March 25, 2008

Monopoly? Not! [9:29 am]

And waterboarding isn’t torture, either: Justice Dept. Approves XM Merger With Sirius

The Justice Department’s antitrust division announced Monday that it approved the merger after determining that prices were not likely to rise, in part because of competition from other program sources, like high-definition radio as well as iPods and other MP3 players that can be connected to home or car audio systems.
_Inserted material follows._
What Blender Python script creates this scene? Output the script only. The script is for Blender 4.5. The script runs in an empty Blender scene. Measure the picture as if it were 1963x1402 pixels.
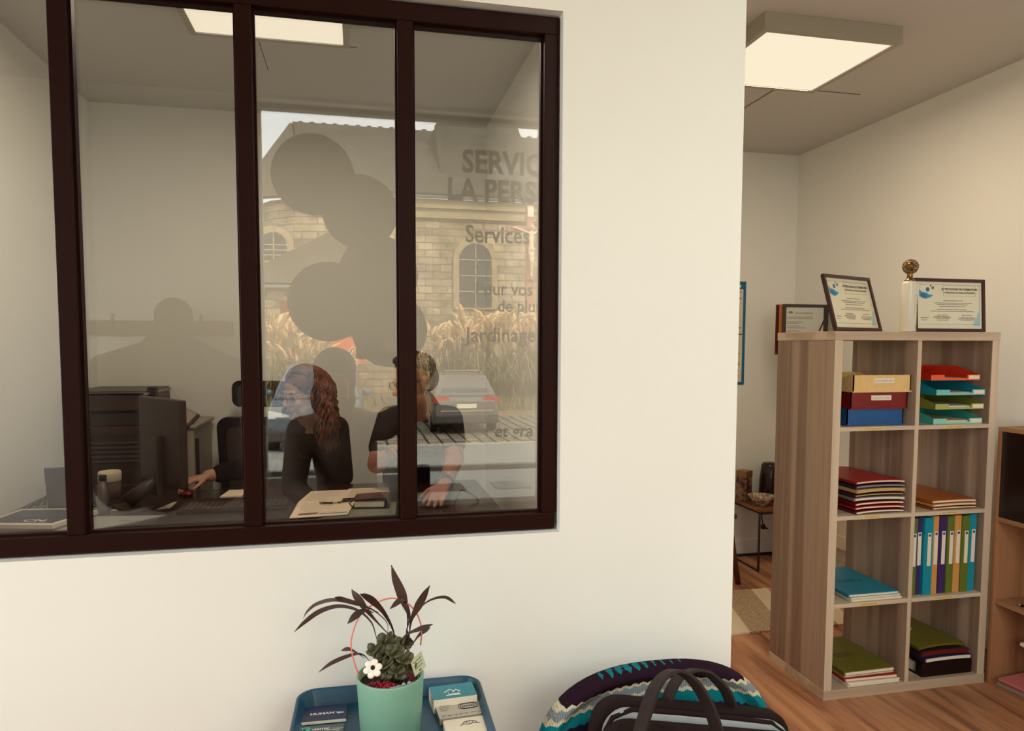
import bpy, bmesh, math, random
from mathutils import Vector, Matrix, Euler
random.seed(7)
SC = bpy.context.scene
COL = SC.collection
PI = math.pi
D = 1.42          # front face of the glazed partition
H = 1.411         # eye height
ZC = 2.674        # ceiling
MIR = 2 * D       # the street lies at real y = MIR - distance seen in the partition glass

def S(r, g, b):
    f = lambda c: (c / 255 / 12.92) if c / 255 <= .04045 else ((c / 255 + .055) / 1.055) ** 2.4
    return (f(r), f(g), f(b), 1.0)

# ---------------------------------------------------------------- camera
cd = bpy.data.cameras.new('camera')
cam = bpy.data.objects.new('camera', cd); COL.objects.link(cam)
R = ((0.97739112, -0.01163746, 0.21111883), (-0.21142179, -0.06665162, 0.97511968), (0.0027235, -0.99770844, -0.06760511))
m = Matrix.Identity(4)
for i in range(3):
    m[i][0], m[i][1], m[i][2] = R[i][0], -R[i][1], -R[i][2]
m.translation = (0, 0, H)
cam.matrix_world = m
cd.sensor_width = 36
cd.lens = 1360.6 / 1963 * 36
cd.shift_y = 54 / 1963
cd.clip_start = .02
cd.clip_end = 300
SC.camera = cam

# ---------------------------------------------------------------- world, sun, exposure
SC.view_settings.view_transform = 'Standard'
SC.view_settings.look = 'None'
SC.view_settings.gamma = 1
SC.view_settings.exposure = 0.0
SC.view_settings.use_curve_mapping = False
SC.cycles.use_denoising = True
SC.cycles.max_bounces = 10
SC.cycles.diffuse_bounces = 5
SC.cycles.glossy_bounces = 4
SC.cycles.transparent_max_bounces = 16
SC.cycles.sample_clamp_indirect = 6
SC.cycles.caustics_reflective = False
SC.cycles.caustics_refractive = False
w = bpy.data.worlds.new('sky'); SC.world = w
w.use_nodes = True
nt = w.node_tree; nt.nodes.clear()
out = nt.nodes.new('ShaderNodeOutputWorld'); bg = nt.nodes.new('ShaderNodeBackground')
tc = nt.nodes.new('ShaderNodeTexCoord'); nz = nt.nodes.new('ShaderNodeTexNoise'); cr = nt.nodes.new('ShaderNodeValToRGB')
nz.inputs['Scale'].default_value = 2.5; nz.inputs['Detail'].default_value = 5
cr.color_ramp.elements[0].position = .35; cr.color_ramp.elements[0].color = (.86, .94, .93, 1)
cr.color_ramp.elements[1].position = .62; cr.color_ramp.elements[1].color = (1, .99, .94, 1)
nt.links.new(tc.outputs['Generated'], nz.inputs['Vector']); nt.links.new(nz.outputs['Fac'], cr.inputs['Fac'])
nt.links.new(cr.outputs['Color'], bg.inputs['Color']); nt.links.new(bg.outputs['Background'], out.inputs['Surface'])
SKY = 6.2
bg.inputs['Strength'].default_value = SKY
sd = bpy.data.lights.new('sun', 'SUN'); sun = bpy.data.objects.new('sun', sd); COL.objects.link(sun)
sd.energy = 11.0; sd.angle = .02; sd.color = (1, .9, .72)
sun.rotation_euler = Vector((-.45, -.75, -.75)).to_track_quat('-Z', 'Y').to_euler()
# daylight portal in the shop window (a sampling aid only, it gives no light of its own)
WX0, WX1, WZ0, WZ1, WY = -.505, 1.75, .71, 2.655, -.93
pd = bpy.data.lights.new('window_portal', 'AREA'); po = bpy.data.objects.new('window_portal', pd); COL.objects.link(po)
SY0, SY1, SZ0, SZ1 = -.75, 1.15, .75, 2.40      # unseen side window, added to brighten the partition wall
pd.shape = 'RECTANGLE'; pd.size = WX1 - WX0; pd.size_y = WZ1 - WZ0
pd.cycles.is_portal = True
po.location = ((WX0 + WX1) / 2, WY - .02, (WZ0 + WZ1) / 2)
po.rotation_euler = Vector((0, 1, 0)).to_track_quat('-Z', 'Y').to_euler()

qd = bpy.data.lights.new('window_portal', 'AREA'); qo = bpy.data.objects.new('window_portal', qd); COL.objects.link(qo)  # second portal, for the added side window
qd.shape = 'RECTANGLE'; qd.size = SY1 - SY0; qd.size_y = SZ1 - SZ0; qd.cycles.is_portal = True
qo.location = (-2.02, (SY0 + SY1) / 2, (SZ0 + SZ1) / 2); qo.rotation_euler = Vector((1, 0, 0)).to_track_quat('-Z', 'Y').to_euler()
# two ceiling panels and an unseen one added for the white wall shine down (their housings and diffusers are built with the ceiling)
for (x, y, pw, lc) in ((1.8175, 2.79, 13, (1, .79, .56)), (-.32, 2.737, 13.5, (1, .85, .66)), (1.17, -.08, 20, (1, .98, .90))):
    ld = bpy.data.lights.new('panel_light', 'AREA'); lo = bpy.data.objects.new('panel_light', ld); COL.objects.link(lo)
    ld.shape = 'SQUARE'; ld.size = .52; ld.energy = pw; ld.color = lc; lo.location = (x, y, ZC - .064)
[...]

The deal, the agency said, was unlikely to hurt competition or consumers.

“In several important segments of their business, with or without the merger, the parties simply do not compete today and therefore the merger would not be eliminating any competition between them,” Thomas O. Barnett, assistant attorney general, said in announcing the decision.
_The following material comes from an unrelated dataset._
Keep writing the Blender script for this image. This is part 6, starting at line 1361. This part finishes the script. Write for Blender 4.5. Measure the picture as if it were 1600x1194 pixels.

In other segments of the market, XM and Sirius compete fiercely and, according to their balance sheets, unprofitably; both companies are saddled with debt.

Later, from the Washington Post — Out of Tune With Consumers (pdf)

It took some doing — and more than a year of “investigation” — for the Justice Department to come up with its undisclosed evidence and tortured logic to justify this strikingly anti-consumer decision. As precedent, it could be used to justify the merger of ABC with both CBS and NBC, Clear Channel with the Bonneville radio network or even Coke with Pepsi. The message it sends to business executives is clear: If you find yourself in a tough competitive environment, the best strategy is not to find a way to offer better products and services at a better price, but rather to call your investment banker and negotiate a truce with your biggest rival.

Sure sounds like the Yoo memo (pdf), doesn’t it?